As to Spanish officials they remain non-committal for the time being with Spanish officials noting that they were surprised by the S&P decision and strongly disagree with it. We believe that ultimately Spain will seek a formal bailout, but under its own terms that are likely to be more lenient than the prior packages. Having seen the ravages of austerity in other periphery economies, Spanish officials are unlikely to agree to any further cuts even as they seek ECB financing and given Spain’s size they are much more likely to achieve their goals.

Meanwhile on the economic front, the employment data from Australia proved to be a positive surprise as jobs grew by 14.5K versus 5.1K eyed. This was the second time in three months that employment data beat forecasts suggesting that the labor situation Down Under is healthier than the market thought despite the clear economic slowdown in the region.

Australia’s unemployment rate came in at a seasonally adjusted 5.4 percent in September compared to 5.1 percent in August. Economists had expected a more modest increase in the jobless rate to 5.3 percent but the rise was due to increase in the participation rate which rose to 65.2 percent, topping expectations for 65.0 percent.

In a further sign of strength of the report the number of full-time jobs advanced by 32,100 in September, and part-time employment fell by 17,700. It remains to be seen however, if today’s robust labor data will persuade the RBA to remain stationary for the time being.

The Aussie responded well to the news rising to a high of 1.0280 in Asian session and may continue to outperform as the day proceeds. Today’s data point was the first bright piece of news out of Australia over the past several weeks and may spur further short covering as traders reassess the chances of additional rate cuts in the region.

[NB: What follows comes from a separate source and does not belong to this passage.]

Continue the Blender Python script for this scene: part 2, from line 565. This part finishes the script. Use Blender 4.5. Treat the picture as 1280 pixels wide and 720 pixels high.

In North America today the calendar only carries unemployment claims with market anticipating essentially the same 368K print as last week. Risk assets remain in limbo trading in narrow ranges as markets grapple for the next big theme. For now it appears that consolidation continues to dominate trade as EURUSD meanders between 1.2850-1.2950 while Aussie may see further lift from the jobs numbers as it eyes 1.0300 level.